Kreative Artikel zum Thema Nähen

Ruhe im Atelier

 Bei mir im Job naht jeweils spätestens ab Ende Oktober Weihnachten. Und zwar mit relativ riesigen Schritten. Heisst: Wir haben seeeehr viel zu tun.

Deshalb ist mein Schneideratelier derzeit oft verwaist und die beiden Nähmaschinen grummeln, weil sie nicht gebraucht werden, vor sich hin. Zeit also, meine  anderen “Mitarbeiter” im Atelier einmal vorzustellen:

 – Der kleine pustende Bodensurri (das ist schweizerdeutsch und meint ein Kind oder Tierchen, das nicht sehr gross ist): Das ist jenes an sich seltsame, aber doch extrem praktische Teil, das unsere Rocklängen mit Kreide anpustet, auf dass sie ringsherum richtig sind. Namenlos noch, denn wie nennt man so ein Ding? Ich mag es mittlerweile sehr, auch wenn es  beim Staubsaugen immer verschoben werden muss – naja.

 – Herr Bügeleisen war mir lange Zeit fremd. Noch als Teenie dachte ich mir, ich könnte mir das ewige Bügeln sparen. Und manche Frauen in meinen Kursen sagen mir das heute noch. Dann muss ich sie jeweils, wie meine eigene Handarbeitslehrerin, ermahnen, es ja nicht zu vergessen. Hast du schon auseinandergebügelt?
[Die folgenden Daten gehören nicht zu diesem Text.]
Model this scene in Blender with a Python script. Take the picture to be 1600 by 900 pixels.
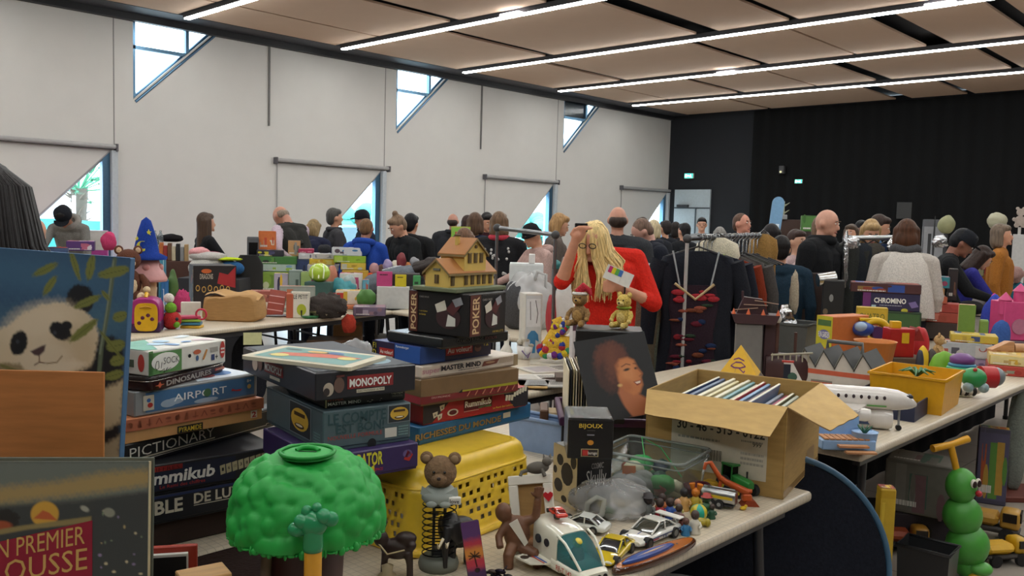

Herr Bügeleisen kann einem verbrennen, aber er ist unverzichtbar, bringt alles in militärisch korrekte Falten und Ecken und erspart einem so manches: Wieder Aufmachen müssen z.B. Das hat schon meine alte Handarbeitslehrerin gesagt. Und sie hatte recht.
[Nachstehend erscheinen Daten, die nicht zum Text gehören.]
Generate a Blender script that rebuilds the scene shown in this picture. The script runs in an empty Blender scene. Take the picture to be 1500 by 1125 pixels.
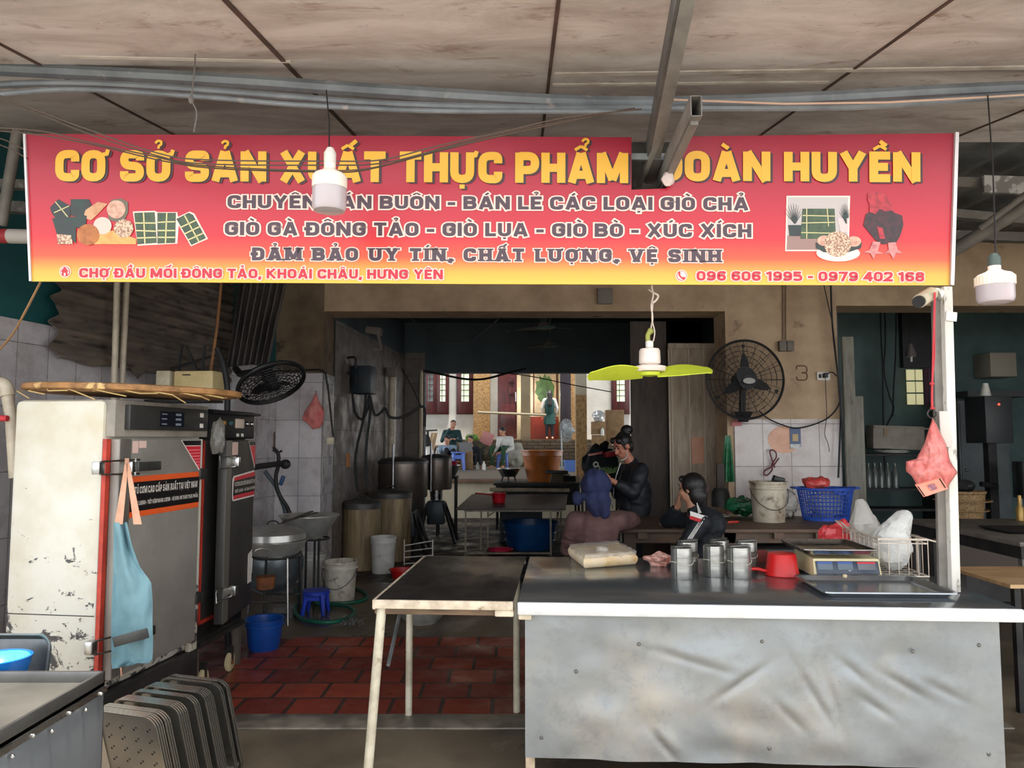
import bpy, bmesh, math, random
from math import sin, cos, pi, radians as R, atan, atan2, sqrt
from mathutils import Vector as V, Matrix, noise
random.seed(7)
SC = bpy.context.scene
C = SC.collection
# ---------------------------------------------------------------- camera
F, HZ, H = 1100.0, 643.0, 1.5
TH = atan((HZ - 562.5) / F)
cd = bpy.data.cameras.new('camera'); cam = bpy.data.objects.new('camera', cd); C.objects.link(cam)
cd.sensor_width = 36; cd.lens = F * 36 / 1500; cd.clip_start = .05; cd.clip_end = 300
cam.location = (0, 0, H); cam.rotation_euler = (pi / 2 + TH, 0, 0)
SC.camera = cam
# ---------------------------------------------------------------- sky, sun, exposure
w = bpy.data.worlds.new('sky'); SC.world = w; w.use_nodes = True
nt = w.node_tree; bg = nt.nodes['Background']
tc = nt.nodes.new('ShaderNodeTexCoord'); sx = nt.nodes.new('ShaderNodeSeparateXYZ'); rp = nt.nodes.new('ShaderNodeValToRGB')
nt.links.new(tc.outputs['Generated'], sx.inputs[0]); nt.links.new(sx.outputs['Z'], rp.inputs[0]); nt.links.new(rp.outputs[0], bg.inputs['Color'])
rp.color_ramp.elements[0].position = 0.06; rp.color_ramp.elements[0].color = (1.75, 1.82, 1.9, 1)
rp.color_ramp.elements[1].position = .5; rp.color_ramp.elements[1].color = (.8, .84, .9, 1)
bg.inputs['Strength'].default_value = 1.6
sd = bpy.data.lights.new('sun', 'SUN'); so = bpy.data.objects.new('sun', sd); C.objects.link(so)
sd.energy = 9.0; sd.angle = R(12); sd.color = (1, .95, .87); so.rotation_euler = (R(11), R(4), 0)
SC.view_settings.view_transform = 'Standard'; SC.view_settings.look = 'None'
SC.view_settings.gamma = 1; SC.view_settings.use_curve_mapping = False
SC.view_settings.exposure = 0.32
# ---------------------------------------------------------------- helpers
def P(px, py, d):
    xc = (px - 750) / F; yc = -(py - 562.5) / F
    dy = cos(TH) - yc * sin(TH); dz = sin(TH) + yc * cos(TH); t = d / dy
    return V((xc * t, d, H + dz * t))
def G(px, py, z=0.0):
    xc = (px - 750) / F; yc = -(py - 562.5) / F
    dy = cos(TH) - yc * sin(TH); dz = sin(TH) + yc * cos(TH); t = (z - H) / dz
    return V((xc * t, dy * t, z))
def lin(v):
    v /= 255.0
    return v / 12.92 if v <= .04045 else ((v + .055) / 1.055) ** 2.4
def c(r, g, b): return (lin(r), lin(g), lin(b), 1)
def sub(a, b): return V(a) - V(b)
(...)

Sie ist wirklich mit Stockman angeschrieben! Gross und rot.

 – Und dann wäre noch Frau Stockman. Sie ist wirklich mit Stockman angeschrieben, gross und rot. Frau Stockman kam als Torso zu mir, als meine Schneiderei noch in den Anfängen steckte, damals noch ohne Bein. Jenes fand ich später bei einer Freundin und beschwatzte sie, es mir zu verkaufen. Seither steht Frau Stockman in meinen Wohnungen oder eben im Atelier und ist das, was ein Manager “seinen guten Geist” nennen würde. Nicht eigentlich meine rechte Hand – Hände hat sie keine, aber einen Busen, auf dem gross ihr Name steht und der einem genau sagt, wenn die Abnäher zu hoch sind. Sie hat eine Wespentaille (vermutlich aus den Dreissigerjahren), um die ich sie mittlerweile echt beneide. Und ganz ehrlich, was wäre ich ohne sie? Sie hat eine Engelsgeduld – was definitiv die zentrale Kompetenz eines guten Geistes ist. Sie motzt nicht, wie meine Töchter, wenn ihr eine Stecknadel zu nah kommt. Sie hält immer still, manchmal fast zu sehr und ohne sie wäre ich schlicht aufgeschmissen. Denn ich hätte, ausser einem simplen Kleiderbügel keine Möglichkeit, den “Wurf” mal von aussen zu betrachten, Distanz zu gewinnen, Abänderungen vorzunehmen. Ich liebe Frau Stockman!